— Begin Given information —

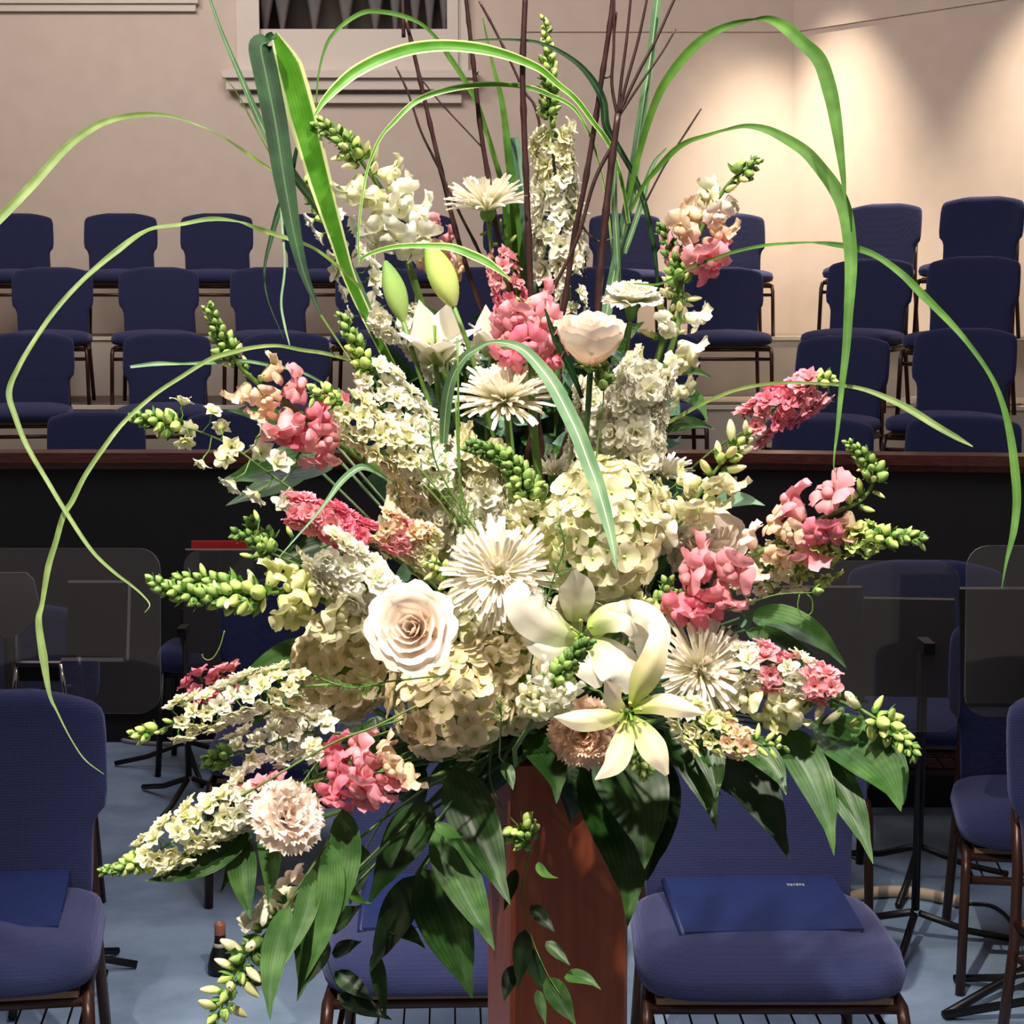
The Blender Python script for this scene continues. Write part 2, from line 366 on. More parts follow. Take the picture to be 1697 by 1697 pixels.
seat_me = superbox(MB(), (0, -.01, .40), (.262, .24, .043), .5, .38, 28, 10, seat_fn).mesh('seat', M_fab)
def back_mesh():
    rows = []; N = 28
    prof = [(.365, .20), (.37, .214), (.45, .218), (.53, .220), (.560, .222), (.585, .230), (.605, .247), (.64, .252), (.70, .252), (.76, .250), (.79, .247), (.805, .240), (.812, .228), (.814, .19)]
    for i, (z, hw) in enumerate(prof):
        th = .030 if 1 < i < 12 else (.022 if i in (1, 12) else .008)
        row = []
        for j in range(N):
            a = 2*math.pi*(j+.5)/N; x = hw*sp(math.cos(a), .35); yy = th*sp(math.sin(a), .5)
            dome = (.040*(1-(x/.252)**2)) * max(0, (z-.66)/.154)
            yb = .205+(z-.42)*.16 + .035*(x/.25)**2*-1
            row.append((x, yb+yy+.02, z+dome))
        rows.append(row)
    mb = MB(); mb.grid(rows, closed=True)
    o = len(mb.v); n = len(prof)
    for r in (0, n-1):
        mb.f.append(tuple(r*N+j for j in range(N))); mb.mi.append(0); mb.sm.append(True); mb.uv.append([(0, 0)]*N)
    return mb.mesh('backrest', M_fab)
back_me = back_mesh()
def leg_me(pts, r=.0125): return MB().tube(pts, r, 8).mesh('leg', M_brown)
lf = [leg_me([(s*.235, -.10, .35), (s*.243, -.195, .34), (s*.246, -.212, .305), (s*.252, -.225, 0)]) for s in (-1, 1)]
lr = [leg_me([(s*.205, .285, .60), (s*.212, .255, .46), (s*.22, .24, .30), (s*.235, .27, 0)]) for s in (-1, 1)]
mbf = MB()
for s in (-1, 1): mbf.tube([(s*.236, -.18, .34), (s*.215, .24, .34)], .012, 8)
mbf.tube([(-.24, -.19, .337), (.24, -.19, .337)], .011, 8); mbf.tube([(-.215, .22, .337), (.215, .22, .337)], .011, 8)
frame_me = mbf.mesh('seat_frame', M_brown)
rail_me = MB().tube([(-.245, -.195, .28), (.245, -.195, .28)], .011, 8).mesh('stretcher', M_brown)
board_me = MB().box((-.225, -.2, .349), (.225, .2, .362)).mesh('seat_board', M_ply)
mbr = MB(); 
for s in (-1, 1): mbr.tube([(s*.225, -.17, .275), (s*.22, .23, .265)], .006, 6)
for k in range(9): x = -.2+.05*k; mbr.tube([(x, -.19, .285), (x, .225, .265)], .0025, 4)
mbr.tube([(-.22, .22, .265), (.22, .22, .265)], .008, 6); mbr.tube([(-.22, 0, .272), (.22, 0, .272)], .003, 4)
rack_me = mbr.mesh('book_rack', M_brown)
def chair(name, label, group, loc, rz, rack=False):
    t = thing(name, label, 'chair', loc, rz, group)
    obj('seat', seat_me, t); obj('backrest', back_me, t)
    for m_ in lf+lr: obj('leg', m_, t)
    obj('seat_frame', frame_me, t); obj('stretcher', rail_me, t); obj('seat_board', board_me, t)
    if rack: obj('book_rack', rack_me, t)
    return t
proto = chair('choir_chair', '', 'navy chairs on the choir tiers', (0, 0, 0), 0)
pfloor = chair('upholstered_chair', '', 'navy chairs on the blue carpet', (0, 0, 0), 0, True)
used = {}
def put(src, px, Yb, zf, rz, label):
    o = src if not used.get(src.name) else copy_tree(src); used[src.name] = 1
    Yb = KY(Yb)
    # the pixel column is measured at backrest height
    zz = zf+.75; d = (H-zz); D = Yb*math.cos(PITCH)+d*math.sin(PITCH); x = (px-848.5)/F*D
    r = math.radians(rz); off = Matrix.Rotation(r, 2) @ Vector((0, .275))
    o.location = (x-off.x, Yb-off.y, zf); o.rotation_euler = (0, 0, r); o['label'] = label
    return o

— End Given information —

» Problem to work on
Repeat the material verbatim. Do not carry over any picture.

» Solved problem
The Blender Python script for this scene continues. Write part 2, from line 366 on. More parts follow. Take the picture to be 1697 by 1697 pixels.
seat_me = superbox(MB(), (0, -.01, .40), (.262, .24, .043), .5, .38, 28, 10, seat_fn).mesh('seat', M_fab)
def back_mesh():
    rows = []; N = 28
    prof = [(.365, .20), (.37, .214), (.45, .218), (.53, .220), (.560, .222), (.585, .230), (.605, .247), (.64, .252), (.70, .252), (.76, .250), (.79, .247), (.805, .240), (.812, .228), (.814, .19)]
    for i, (z, hw) in enumerate(prof):
        th = .030 if 1 < i < 12 else (.022 if i in (1, 12) else .008)
        row = []
        for j in range(N):
            a = 2*math.pi*(j+.5)/N; x = hw*sp(math.cos(a), .35); yy = th*sp(math.sin(a), .5)
            dome = (.040*(1-(x/.252)**2)) * max(0, (z-.66)/.154)
            yb = .205+(z-.42)*.16 + .035*(x/.25)**2*-1
            row.append((x, yb+yy+.02, z+dome))
        rows.append(row)
    mb = MB(); mb.grid(rows, closed=True)
    o = len(mb.v); n = len(prof)
    for r in (0, n-1):
        mb.f.append(tuple(r*N+j for j in range(N))); mb.mi.append(0); mb.sm.append(True); mb.uv.append([(0, 0)]*N)
    return mb.mesh('backrest', M_fab)
back_me = back_mesh()
def leg_me(pts, r=.0125): return MB().tube(pts, r, 8).mesh('leg', M_brown)
lf = [leg_me([(s*.235, -.10, .35), (s*.243, -.195, .34), (s*.246, -.212, .305), (s*.252, -.225, 0)]) for s in (-1, 1)]
lr = [leg_me([(s*.205, .285, .60), (s*.212, .255, .46), (s*.22, .24, .30), (s*.235, .27, 0)]) for s in (-1, 1)]
mbf = MB()
for s in (-1, 1): mbf.tube([(s*.236, -.18, .34), (s*.215, .24, .34)], .012, 8)
mbf.tube([(-.24, -.19, .337), (.24, -.19, .337)], .011, 8); mbf.tube([(-.215, .22, .337), (.215, .22, .337)], .011, 8)
frame_me = mbf.mesh('seat_frame', M_brown)
rail_me = MB().tube([(-.245, -.195, .28), (.245, -.195, .28)], .011, 8).mesh('stretcher', M_brown)
board_me = MB().box((-.225, -.2, .349), (.225, .2, .362)).mesh('seat_board', M_ply)
mbr = MB(); 
for s in (-1, 1): mbr.tube([(s*.225, -.17, .275), (s*.22, .23, .265)], .006, 6)
for k in range(9): x = -.2+.05*k; mbr.tube([(x, -.19, .285), (x, .225, .265)], .0025, 4)
mbr.tube([(-.22, .22, .265), (.22, .22, .265)], .008, 6); mbr.tube([(-.22, 0, .272), (.22, 0, .272)], .003, 4)
rack_me = mbr.mesh('book_rack', M_brown)
def chair(name, label, group, loc, rz, rack=False):
    t = thing(name, label, 'chair', loc, rz, group)
    obj('seat', seat_me, t); obj('backrest', back_me, t)
    for m_ in lf+lr: obj('leg', m_, t)
    obj('seat_frame', frame_me, t); obj('stretcher', rail_me, t); obj('seat_board', board_me, t)
    if rack: obj('book_rack', rack_me, t)
    return t
proto = chair('choir_chair', '', 'navy chairs on the choir tiers', (0, 0, 0), 0)
pfloor = chair('upholstered_chair', '', 'navy chairs on the blue carpet', (0, 0, 0), 0, True)
used = {}
def put(src, px, Yb, zf, rz, label):
    o = src if not used.get(src.name) else copy_tree(src); used[src.name] = 1
    Yb = KY(Yb)
    # the pixel column is measured at backrest height
    zz = zf+.75; d = (H-zz); D = Yb*math.cos(PITCH)+d*math.sin(PITCH); x = (px-848.5)/F*D
    r = math.radians(rz); off = Matrix.Rotation(r, 2) @ Vector((0, .275))
    o.location = (x-off.x, Yb-off.y, zf); o.rotation_euler = (0, 0, r); o['label'] = label
    return o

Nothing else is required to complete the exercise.